Charles VII y fut reçu en 1425 et donna à l'abbaye le droit de capitainerie ; Henri IV y vint à plusieurs reprises ; de même, Louis XIII y passa en 1622.
En 1560, 1569 et 1574, l'abbaye fut pillée et saccagée par les gens de guerre de la nouvelle opinion.
La remise en valeur de l'Abbaye :
Le 2 avril 1946, les vestiges de l'Abbaye sont classés parmi les Monuments Historiques, grâce à l'action de Madame de CHABOT, qui s'occupa en outre des premiers et plus urgents travaux.
En 1963 se crée la Société Civile Immobilière de La Grainetière, qui devient propriétaire de l'Abbaye, et qui s'occupe depuis de sa restauration.
En 1966, les jeunes du séminaire des Herbiers et du juvénat des frères de Saint-Gabriel entreprennent le nettoyage des abords, le débroussaillage des assises, le tri des pierres de taille... et creusent en même temps le sol de l'abbatiale pour retrouver le tracé des murs.

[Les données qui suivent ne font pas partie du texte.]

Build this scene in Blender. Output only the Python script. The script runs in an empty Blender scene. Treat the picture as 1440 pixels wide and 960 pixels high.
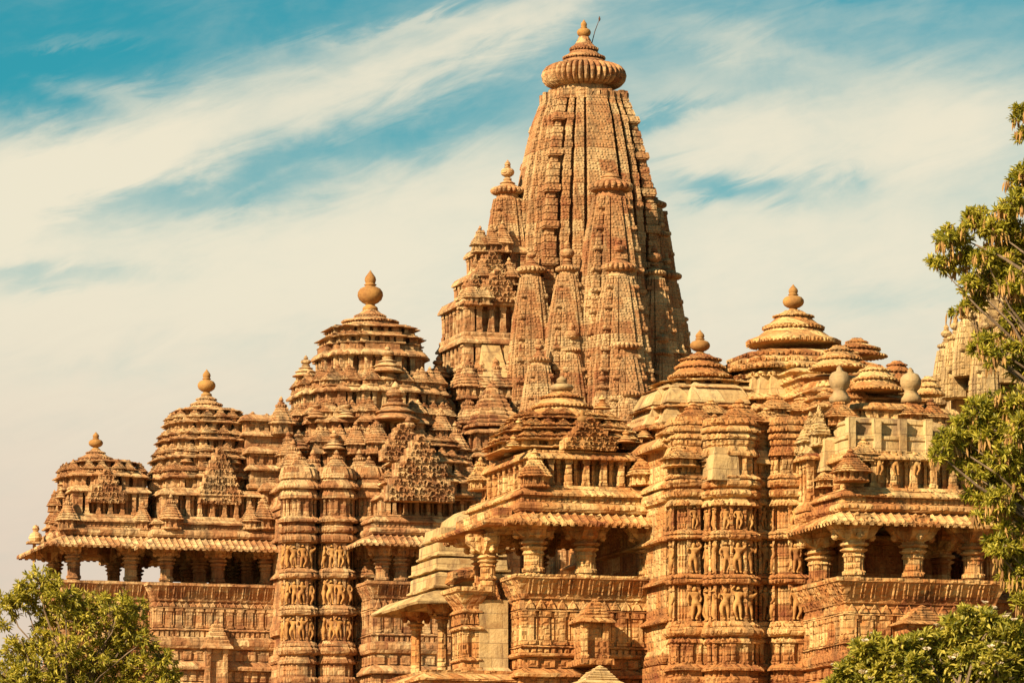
import bpy, math, random
import numpy as np
from mathutils import Vector, Matrix

random.seed(11)
SC = bpy.context.scene
COL = SC.collection
R = math.radians
PI = math.pi

# ------------------------------------------------------------------ camera
FPX, CX, CY = 7000.0, 720.0, 480.0            # focal length in pixels of the 1440x960 picture
PITCH = math.atan(970.0 / FPX)
EYE = 1.7
cam_d = bpy.data.cameras.new('camera')
cam_d.sensor_width = 36.0
cam_d.lens = 36.0 * FPX / 1440.0
cam_d.clip_end = 6000.0
cam = bpy.data.objects.new('camera', cam_d)
cam.location = (0, 0, EYE)
cam.rotation_euler = (PI / 2 + PITCH, 0, 0)
COL.objects.link(cam)
SC.camera = cam

# ------------------------------------------------------------------ world, sun, exposure
SUN_AZ = R(224)          # compass direction the light comes from: 0 = +Y (away from camera), clockwise
SUN_EL = R(33)
sd = Vector((math.sin(SUN_AZ) * math.cos(SUN_EL), math.cos(SUN_AZ) * math.cos(SUN_EL), math.sin(SUN_EL)))
sun_d = bpy.data.lights.new('sun', 'SUN')
sun_d.energy = 5.0
sun_d.angle = R(0.55)
sun_d.color = (1.0, 0.81, 0.56)
sun = bpy.data.objects.new('sun', sun_d)
sun.rotation_euler = sd.to_track_quat('Z', 'Y').to_euler()
sun.location = (-60, -40, 80)
COL.objects.link(sun)
SC.view_settings.view_transform = 'Standard'
SC.view_settings.look = 'None'
SC.view_settings.exposure = 1.12
SC.view_settings.gamma = 1.0
SC.view_settings.use_curve_mapping = False


class NT:
    """tiny node-tree helper"""
    def __init__(s, tree):
        s.t = tree
        tree.nodes.clear()

    def n(s, kind, **kw):
        nd = s.t.nodes.new(kind)
        ins = kw.pop('ins', {})
        for k, v in kw.items():
            setattr(nd, k, v)
        for k, v in ins.items():
            s.put(nd, k, v)
        return nd

    def put(s, nd, k, v):
        sock = nd.inputs[k]
        if isinstance(v, bpy.types.NodeSocket):
            s.t.links.new(v, sock)
        elif isinstance(v, bpy.types.Node):
            s.t.links.new(v.outputs[0], sock)
        else:
            sock.default_value = v

    def m(s, op, a, b=0.0, c=0.0, clamp=False):
        return s.n('ShaderNodeMath', operation=op, use_clamp=clamp, ins={0: a, 1: b, 2: c}).outputs[0]

    def mix(s, f, a, b, mode='MIX'):
        nd = s.n('ShaderNodeMix', data_type='RGBA', blend_type=mode)
        s.put(nd, 0, f); s.put(nd, 6, a); s.put(nd, 7, b)
        return nd.outputs[2]

    def ramp(s, f, stops):
        nd = s.n('ShaderNodeValToRGB', ins={0: f})
        cr = nd.color_ramp
        while len(cr.elements) > 1:
            cr.elements.remove(cr.elements[-1])
        for i, (p, c) in enumerate(stops):
            e = cr.elements[0] if i == 0 else cr.elements.new(p)
            e.position = p
            e.color = c if isinstance(c, tuple) else (c, c, c, 1)
        return nd.outputs[0]

    def maprange(s, v, a, b, c=0.0, d=1.0, smooth=True):
        nd = s.n('ShaderNodeMapRange', interpolation_type='SMOOTHSTEP' if smooth else 'LINEAR')
        for i, x in enumerate((v, a, b, c, d)):
            s.put(nd, i, x)
        return nd.outputs[0]

    def noise(s, vec, scale, detail=4.0, rough=0.55, dist=0.0):
        nd = s.n('ShaderNodeTexNoise')
        s.put(nd, 'Vector', vec)
        nd.inputs['Scale'].default_value = scale
        nd.inputs['Detail'].default_value = detail
        nd.inputs['Roughness'].default_value = rough
        nd.inputs['Distortion'].default_value = dist
        return nd.outputs[0]


def raydir(px, py):
    x, y = (px - CX) / FPX, (CY - py) / FPX
    return Vector((x, math.cos(PITCH) - y * math.sin(PITCH), math.sin(PITCH) + y * math.cos(PITCH)))


def build_world():
    w = bpy.data.worlds.new('World')
    SC.world = w
    w.use_nodes = True
    T = NT(w.node_tree)
    sky = T.n('ShaderNodeTexSky', sky_type='NISHITA', sun_disc=False)
    sky.sun_elevation = SUN_EL
    sky.sun_rotation = SUN_AZ
    sky.air_density = 1.0
    sky.dust_density = 0.6
    sky.ozone_density = 2.0
    tc = T.n('ShaderNodeTexCoord')
    d = tc.outputs['Generated']
    sep = T.n('ShaderNodeSeparateXYZ', ins={0: d})
    X, Y, Z = sep.outputs
    # wispy distortion of the direction
    def stretched(sx, sz, rot, scale, detail, dist=0.0, off=(0, 0, 0)):
        mp = T.n('ShaderNodeMapping', vector_type='POINT')
        T.put(mp, 0, d)
        mp.inputs['Location'].default_value = off
        mp.inputs['Rotation'].default_value = (0, rot, 0)
        mp2 = T.n('ShaderNodeMapping', vector_type='POINT')
        T.put(mp2, 0, mp)
        mp2.inputs['Scale'].default_value = (sx, 1, sz)
        return T.noise(mp2, scale, detail, 0.6, dist)
    n1 = stretched(1.0, 2.2, R(18), 22, 6, 0.6)
    n2 = stretched(1.0, 4.5, R(20), 42, 7, 1.2, (3, 0, 1))
    n3 = stretched(1.0, 3.0, R(8), 90, 6, 0.5, (1, 2, 1))
    n4 = stretched(1.0, 1.5, R(12), 38, 8, 0.3, (5, 1, 2))
    dx = T.m('ADD', X, T.m('MULTIPLY', T.m('SUBTRACT', n1, 0.5), 0.052))
    dz = T.m('ADD', Z, T.m('MULTIPLY', T.m('SUBTRACT', n2, 0.5), 0.012))

    def blob(px, py, rx, ry, ang, amp):
        c = raydir(px, py).normalized()
        a = R(ang)                                     # positive = rising to the right
        ux = T.m('SUBTRACT', dx, c.x)
        uz = T.m('SUBTRACT', dz, c.z)
        p = T.m('ADD', T.m('MULTIPLY', ux, math.cos(a) * FPX / rx), T.m('MULTIPLY', uz, math.sin(a) * FPX / rx))
        q = T.m('ADD', T.m('MULTIPLY', ux, -math.sin(a) * FPX / ry), T.m('MULTIPLY', uz, math.cos(a) * FPX / ry))
        r2 = T.m('ADD', T.m('MULTIPLY', p, p), T.m('MULTIPLY', q, q))
        return T.m('MULTIPLY', T.m('EXPONENT', T.m('MULTIPLY', r2, -1.0)), amp)
    veil = T.maprange(dz, raydir(720, 60).normalized().z, raydir(720, 520).normalized().z, 0.06, 1.02)
    acc = veil
    for b in SKY_BLOBS:
        acc = T.m('ADD', acc, blob(*b))
    tex = T.m('ADD', T.m('MULTIPLY', T.m('SUBTRACT', n2, 0.5), 0.30), T.m('MULTIPLY', T.m('SUBTRACT', n3, 0.5), 0.35))
    tex = T.m('ADD', tex, T.m('MULTIPLY', T.m('SUBTRACT', n4, 0.5), 0.9))
    acc = T.m('ADD', acc, T.m('MULTIPLY', tex, 0.62))
    mask = T.m('MULTIPLY', T.maprange(acc, -0.12, 1.12, 0, 1), 0.97, clamp=True)
    cloud = T.mix(T.maprange(dz, raydir(720, 330).normalized().z, raydir(720, 900).normalized().z, 0, 1),
                  (8.1, 7.4, 5.7, 1), (7.3, 5.8, 4.6, 1))
    blue = T.mix(1.0, sky.outputs[0], SKY_TINT, 'MULTIPLY')
    col = T.mix(mask, blue, cloud)
    bg = T.n('ShaderNodeBackground', ins={0: col, 1: 0.05})
    out = T.n('ShaderNodeOutputWorld', ins={0: bg})


SKY_TINT = (0.13, 0.78, 0.68, 1)
SKY_BLOBS = [
    (330, 165, 560, 66, 17, 0.55), (60, 275, 300, 85, 14, 0.45), (720, 35, 230, 40, 21, 0.50),
    (150, 122, 75, 20, -8, 0.35), (480, 330, 430, 100, 10, 0.35), (1130, 190, 330, 85, 4, 0.50),
    (1330, 150, 260, 95, 0, 0.40), (1020, 60, 110, 30, -10, 0.35), (1250, 330, 380, 60, 3, 0.22),
    (1050, 262, 110, 22, -4, -0.60), (270, 285, 180, 34, 15, -0.45), (90, 392, 150, 24, 4, -0.50),
    (950, 165, 80, 16, 16, -0.40), (560, 190, 180, 40, 14, -0.22), (60, 110, 190, 60, 12, -0.30),
    (100, 62, 80, 11, 8, 0.28), (930, 110, 200, 50, 10, 0.20), (1200, 20, 260, 26, 2, 0.20), (560, 40, 120, 16, 12, 0.30),
    (640, 250, 130, 45, 20, 0.18), (420, 470, 260, 26, 6, -0.14), (1250, 420, 160, 18, 3, -0.16), (200, 520, 200, 20, 4, -0.12),
]
build_world()

# ------------------------------------------------------------------ materials
def rgb(h, s=1.0):
    """sRGB hex -> linear"""
    out = []
    for i in (0, 2, 4):
        c = int(h[i:i + 2], 16) / 255.0
        out.append((c / 12.92 if c <= 0.04045 else ((c + 0.055) / 1.055) ** 2.4) * s)
    return (*out, 1)


def stone_material(name, light, mid, dark, stain, stain_amt=0.5, carve=0.0, carve_scale=5.0,
                   course=(0.62, 0.30), bump=0.5, mortar=0.28, block_var=0.55, rough=0.9):
    m = bpy.data.materials.new(name)
    m.use_nodes = True
    T = NT(m.node_tree)
    geo = T.n('ShaderNodeNewGeometry')
    pos = geo.outputs['Position']
    sep = T.n('ShaderNodeSeparateXYZ', ins={0: pos})
    s = T.m('ADD', T.m('MULTIPLY', sep.outputs[0], 0.672), T.m('MULTIPLY', sep.outputs[1], 1.244))
    jig = T.noise(pos, 1.3, 2)
    zz = T.m('ADD', sep.outputs[2], T.m('MULTIPLY', jig, 0.05))
    comb = T.n('ShaderNodeCombineXYZ', ins={0: s, 1: zz, 2: 0.0})
    br = T.n('ShaderNodeTexBrick', offset=0.43, offset_frequency=2, squash=0.8, squash_frequency=3)
    T.put(br, 'Vector', comb)
    for k, v in (('Color1', (0, 0, 0, 1)), ('Color2', (1, 1, 1, 1)), ('Mortar', (0.5, 0.5, 0.5, 1)), ('Scale', 1.0),
                 ('Mortar Size', 0.012), ('Mortar Smooth', 0.3), ('Bias', 0.0),
                 ('Brick Width', course[0]), ('Row Height', course[1])):
        br.inputs[k].default_value = v
    blk = br.outputs['Color']
    mor = br.outputs['Fac']
    n_big = T.noise(pos, 0.33, 5, 0.6)
    n_mid = T.noise(pos, 1.9, 6, 0.65, 0.4)
    n_fine = T.noise(pos, 11.0, 5, 0.7)
    mp = T.n('ShaderNodeMapping')
    T.put(mp, 0, pos)
    mp.inputs['Scale'].default_value = (1.6, 1.6, 0.22)
    n_str = T.noise(mp, 1.5, 6, 0.65, 0.6)
    f = T.m('ADD', T.m('MULTIPLY', blk, block_var), T.m('MULTIPLY', T.m('ADD', T.m('MULTIPLY', T.m('SUBTRACT', n_mid, 0.5), 1.6), 0.5), 0.75))
    f = T.m('ADD', f, T.m('MULTIPLY', T.m('SUBTRACT', n_fine, 0.5), 0.5))
    f = T.m('ADD', f, T.m('MULTIPLY', T.m('SUBTRACT', n_big, 0.5), 0.8))
    base = T.ramp(T.m('MULTIPLY', f, 0.80), [(0.10, dark), (0.42, mid), (0.80, light)])
    st = T.m('ADD', T.m('MULTIPLY', n_str, 0.75), T.m('MULTIPLY', n_mid, 0.45))
    st = T.maprange(st, 0.56, 0.76, 0, stain_amt)
    base = T.mix(st, base, stain)
    base = T.mix(T.m('MULTIPLY', mor, mortar), base, stain)
    bs = T.n('ShaderNodeBsdfPrincipled')
    bs.inputs['Roughness'].default_value = rough
    bs.inputs['Specular IOR Level'].default_value = 0.15
    h = T.m('ADD', T.m('MULTIPLY', n_mid, 0.5), T.m('MULTIPLY', n_fine, 0.45))
    h = T.m('SUBTRACT', h, T.m('MULTIPLY', mor, 0.12))
    if carve > 0:
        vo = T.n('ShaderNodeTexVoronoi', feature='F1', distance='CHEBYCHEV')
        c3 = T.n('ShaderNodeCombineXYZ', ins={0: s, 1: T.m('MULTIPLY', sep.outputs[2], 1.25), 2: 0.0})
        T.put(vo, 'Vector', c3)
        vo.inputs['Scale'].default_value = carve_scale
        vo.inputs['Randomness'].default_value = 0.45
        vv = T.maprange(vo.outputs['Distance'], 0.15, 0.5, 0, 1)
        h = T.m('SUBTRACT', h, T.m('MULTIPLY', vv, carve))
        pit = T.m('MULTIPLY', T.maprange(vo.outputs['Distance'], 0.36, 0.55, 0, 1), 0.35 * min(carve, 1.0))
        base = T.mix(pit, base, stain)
    bm = T.n('ShaderNodeBump')
    bm.inputs['Strength'].default_value = 1.0
    bm.inputs['Distance'].default_value = 0.09 * bump
    T.put(bm, 'Height', h)
    T.put(bs, 'Base Color', base)
    T.put(bs, 'Normal', bm)
    T.n('ShaderNodeOutputMaterial', ins={0: bs})
    return m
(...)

Ce faisant, ils mettent à jour quelques tombes !
En décembre 1978, après 200 ans du départ des moines, l'Abbaye retrouve sa vocation monastique en accueillant définitivement une petite communauté de 5 à 6 moines de la Congrégation Notre-Dame de l'Espérance, sous l'obédience de Saint-Benoît.
Ils ont fondé ici leur sixième Prieuré, M. PILASTRE, vers 1920, a fait placer à l'intérieur de l'une des absidioles la pierre tombale sculptée, en calcaire, de Parthenay l'Archevêque.
Près de la porte de la sacristie, les niveaux auraient été baissés : des carreaux bleus auraient été trouvés.
Le long du mur restant de l'abbatiale, dans la nef, une tranchée aurait été faite pour assainir les murs de la ferme.
De nombreux ossements auraient été trouvés.
Vers 1963-1964, les frères du Boistissandeau ont mis à jour des sépultures, à l'angle extérieur nord-ouest du transept, dont les pieds touchaient le mur de l'abbatiale !
Donc tête à l'ouest et pieds à l'est.
En 1979, la Congrégation Notre Dame d'Espérance des "Moines Bénédictins" reprend possession des lieux.
En 1983, se constitue une Association des Amis de la Grainetière.
Cette association a décidé d'entreprendre des travaux de construction et de rénovation.